Malcolm Wade competed for Midwest City High School in the mid-1960s and graduated from the University of Oklahoma in 1971 before embarking on a lengthy coaching career. His first coaching job was as head coach at Jarman Junior High School and he was there for two years before spending two years as head coach at Carl Albert Junior High. Wade took over as head coach at Carl Albert High School in 1980 and served in that capacity until 1998. He guided the Titans to six district championships, four regional titles and back-to-back state crowns in 1991 and ’92, earning Class 4A Coach of the Year honors both season. Wade coached 11 state champions and eight All-Staters. He also coached Oklahoma’s junior and cadet teams for three years. Wade, who passed away in 2014, had the Carl Albert Malcom Wade Tournament is named in his honor in 2013.

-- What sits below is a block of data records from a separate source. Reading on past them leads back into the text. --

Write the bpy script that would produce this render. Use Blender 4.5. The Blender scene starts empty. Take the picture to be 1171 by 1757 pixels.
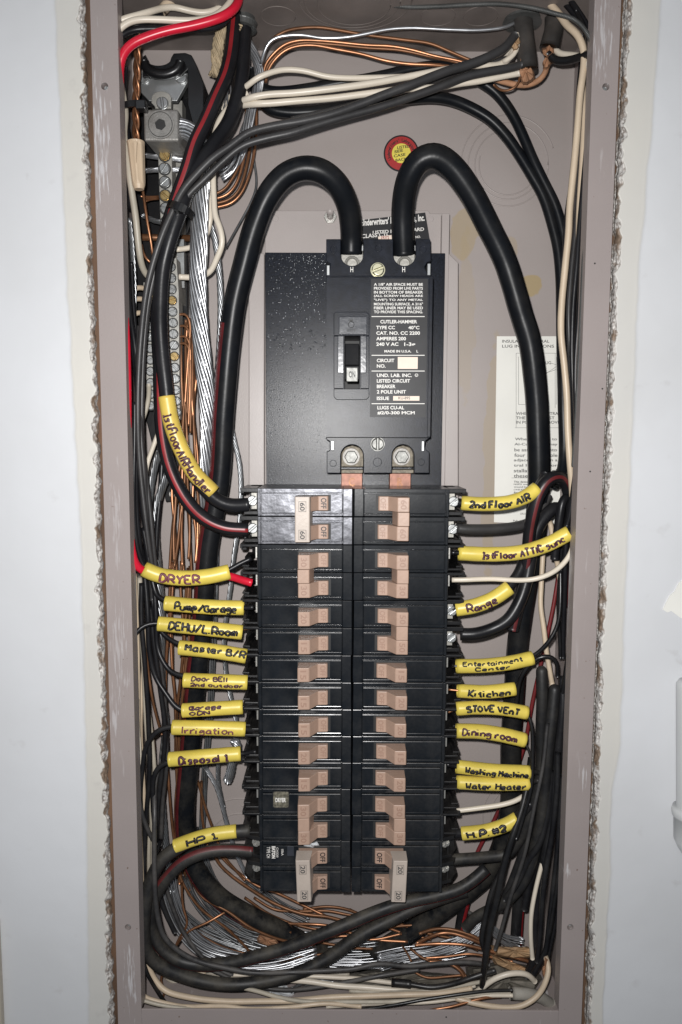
import bpy, math, random
from mathutils import Vector, Matrix, noise as mnoise
random.seed(7)
SC = bpy.context.scene
COL = SC.collection

# ------------------------------------------------------------------ camera
F = 1270.0
PITCH = math.radians(5.65)
ROLL = 0.0042
CAMY = -0.622
fwd = Vector((0, math.cos(PITCH), -math.sin(PITCH)))
right = Vector((math.cos(ROLL), 0, math.sin(ROLL)))
right = (right - fwd * right.dot(fwd)).normalized()
up = right.cross(fwd).normalized()
cd = bpy.data.cameras.new('camera')
cam = bpy.data.objects.new('camera', cd)
COL.objects.link(cam)
cd.sensor_fit = 'VERTICAL'
cd.sensor_height = 36.0
cd.lens = 36.0 * F / 1757.0
cd.clip_start = 0.01
cd.clip_end = 50
cam.matrix_world = Matrix(((right.x, up.x, -fwd.x, 0), (right.y, up.y, -fwd.y, CAMY), (right.z, up.z, -fwd.z, 0), (0, 0, 0, 1)))
SC.camera = cam

# ------------------------------------------------------------------ light: the phone's flash beside the lens, dim room behind
w = bpy.data.worlds.new('World'); SC.world = w; w.use_nodes = True
bg = w.node_tree.nodes['Background']
bg.inputs[0].default_value = (0.82, 0.9, 1.0, 1)
bg.inputs[1].default_value = 0.13
ld = bpy.data.lights.new('phone_flash', 'AREA')
ld.shape = 'DISK'; ld.size = 0.012; ld.energy = 3.5; ld.color = (1.0, 0.985, 0.97); ld.spread = math.radians(170)
lo = bpy.data.objects.new('phone_flash', ld); COL.objects.link(lo)
lo.location = (-0.013, CAMY - 0.004, 0.024)
lo.rotation_euler = (math.radians(90 - 5.65), 0, 0)
# added soft fill for the room's ambient light, not a known window
l2 = bpy.data.lights.new('room_fill', 'AREA')
l2.shape = 'RECTANGLE'; l2.size = 1.2; l2.size_y = 0.9; l2.energy = 3.0; l2.color = (0.86, 0.93, 1.0)
o2 = bpy.data.objects.new('room_fill', l2); COL.objects.link(o2)
o2.location = (-0.9, -2.0, 1.2)
o2.rotation_euler = (Vector((0, 0, 0)) - o2.location).to_track_quat('-Z', 'Y').to_euler()
SC.view_settings.view_transform = 'Standard'
SC.view_settings.look = 'None'
SC.view_settings.exposure = 0.10
SC.view_settings.gamma = 1.0

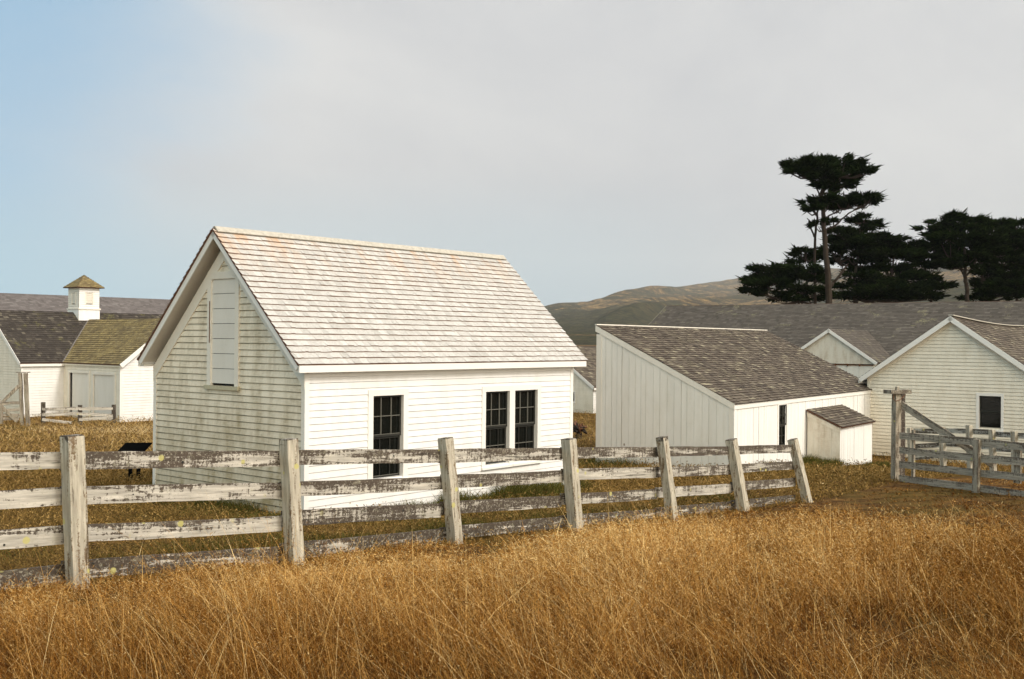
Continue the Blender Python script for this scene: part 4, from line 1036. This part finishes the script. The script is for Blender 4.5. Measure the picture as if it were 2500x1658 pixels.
def tree(name, label, trunks, pads, seed, depth, dens=1.0):
    r = np.random.default_rng(seed); random.seed(seed)
    base = trunks[0][0]; b_ = K(base[0], base[1], depth); g0 = .1
    h = thing(name, label, 'tree', (b_.x, b_.y, g0), 0, 'cypress trees behind the long barn'); off = np.array([b_.x, b_.y, g0])
    tr = MB()
    for i, tk in enumerate(trunks):
        pts = [K(p[0], p[1], depth + (p[3] if len(p) > 3 else 0)) for p in tk]
        rad = [p[2] * .82 * KS / F_PX * depth for p in tk]
        if tk[0][1] >= 1240: pts = [Vector((pts[0].x, pts[0].y, -.3))] + pts; rad = [rad[0] * 1.25] + rad
        fine = []; fr = []
        for a in range(len(pts) - 1):
            for s in range(4):
                q = pts[a].lerp(pts[a + 1], s / 4); q += Vector((random.gauss(0, .03), random.gauss(0, .05), 0)) * (1 if s else 0); fine.append(q - Vector(off)); fr.append(rad[a] + (rad[a + 1] - rad[a]) * s / 4)
        fine.append(pts[-1] - Vector(off)); fr.append(rad[-1]); tr.tube(fine, fr, 'bark', 8)
    # small limbs from the trunks into each pad
    allp = [(Vector(K(p[0], p[1], depth + (p[3] if len(p) > 3 else 0))), p[2]) for tk in trunks for p in tk]
    for (cx, cy, rx, ry) in pads:
        c = K(cx, cy, depth)
        best = min(allp, key=lambda q: (q[0] - c).length + (3 if q[0].z > c.z else 0))
        a = best[0]
        for _ in range(3):
            e = c + Vector((random.uniform(-.7, .7) * rx * KS / F_PX * depth, random.uniform(-1, 1) * rx * .5 * KS / F_PX * depth, -.2)); md = a.lerp(e, .5) + Vector((0, 0, -.25))
            tr.tube([a - Vector(off), md - Vector(off), e - Vector(off)], [.10, .06, .02], 'bark', 5)
    tr.build('trunk', h)
    st = []
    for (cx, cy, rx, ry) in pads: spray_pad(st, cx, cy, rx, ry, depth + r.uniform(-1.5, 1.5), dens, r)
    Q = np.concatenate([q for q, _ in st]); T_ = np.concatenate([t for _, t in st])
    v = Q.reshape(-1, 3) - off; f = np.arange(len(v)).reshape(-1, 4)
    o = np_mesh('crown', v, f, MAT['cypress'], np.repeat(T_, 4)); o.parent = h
tree('tall_cypress', 'tallest cypress with flat top layers and bare trunk above the rest', [[(800, 1262, 32), (795, 1100, 30), (775, 900, 26), (762, 700, 23), (755, 560, 20), (735, 420, 18), (760, 300, 10)],
      [(690, 1262, 16, 1.5), (690, 1000, 14, 1.5), (690, 750, 12, 1), (705, 560, 10, .5), (730, 440, 7)], [(682, 750, 9, 1), (650, 670, 8, 1), (625, 600, 4, 1)],
      [(765, 700, 10), (850, 660, 9), (960, 560, 7), (1060, 510, 4)], [(760, 620, 9), (800, 580, 8), (870, 545, 5), (930, 530, 3)], [(730, 430, 8), (700, 360, 7), (670, 280, 4)], [(750, 400, 9), (800, 330, 7), (880, 270, 4)],
      [(810, 1150, 16), (870, 1080, 13), (930, 1000, 9), (960, 960, 5)]],
     [(500, 185, 90, 34), (600, 180, 110, 55), (700, 150, 110, 42), (720, 220, 130, 60), (830, 145, 120, 38), (860, 205, 170, 62), (990, 190, 100, 45), (1080, 225, 80, 30), (960, 265, 140, 42), (850, 320, 120, 48), (800, 370, 80, 26), (545, 215, 90, 22), (780, 265, 100, 34), (770, 335, 60, 22), (890, 345, 80, 20),
      (650, 490, 62, 28), (670, 530, 62, 26), (760, 450, 110, 36), (900, 455, 140, 42), (1060, 435, 110, 30), (1120, 460, 90, 34), (1000, 490, 140, 28), (880, 515, 90, 20), (700, 650, 55, 22), (820, 622, 45, 16)], 21, 92, 1.25)
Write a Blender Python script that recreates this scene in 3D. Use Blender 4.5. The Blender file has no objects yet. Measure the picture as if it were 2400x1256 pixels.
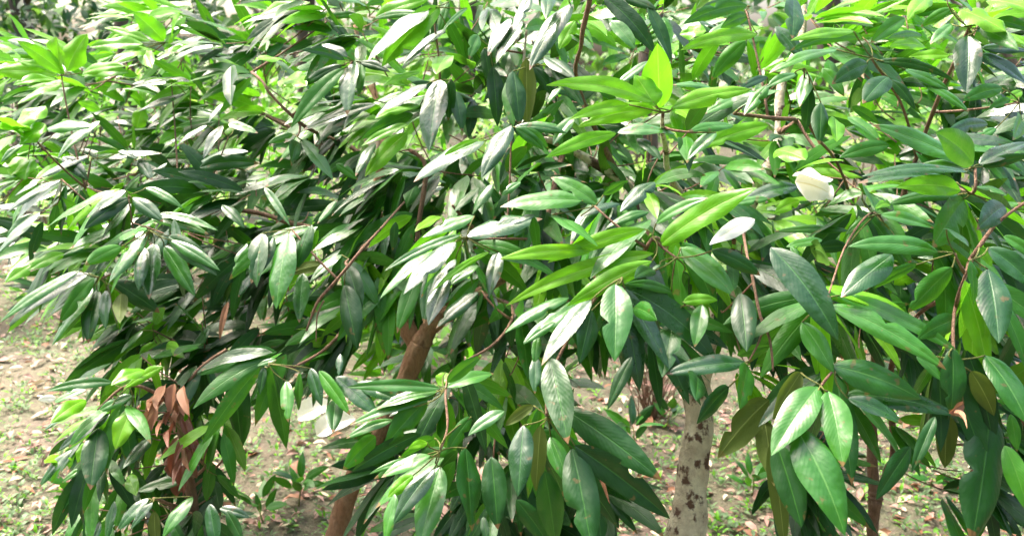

Nick Mauldin was a three-time state placer who capped his career with a state championship as a senior in 1986 in leading Shawnee High School to the team title. He went on to enjoy a stellar career at the United State Military Academy at West Point, putting together a 110-29-5 record. Mauldin was a two-time EIWA champion in qualifying for the national tournament and was the Outstanding Wrestler at the 1990 EIWA Championships. He received his commission in the field artillery as a second lieutenant upon graduated from West Point in 1991 and went on to a distinguished military career. Mauldin served in various leadership roles on a number of U.S. Army bases around the country and world before retiring in 2017 as a Colonel. His many awards include the Legion of Merit, the Bronze Star, the National Defense Service medal, the Iraq Campaign medal and the Global War on Terrorism Service medal.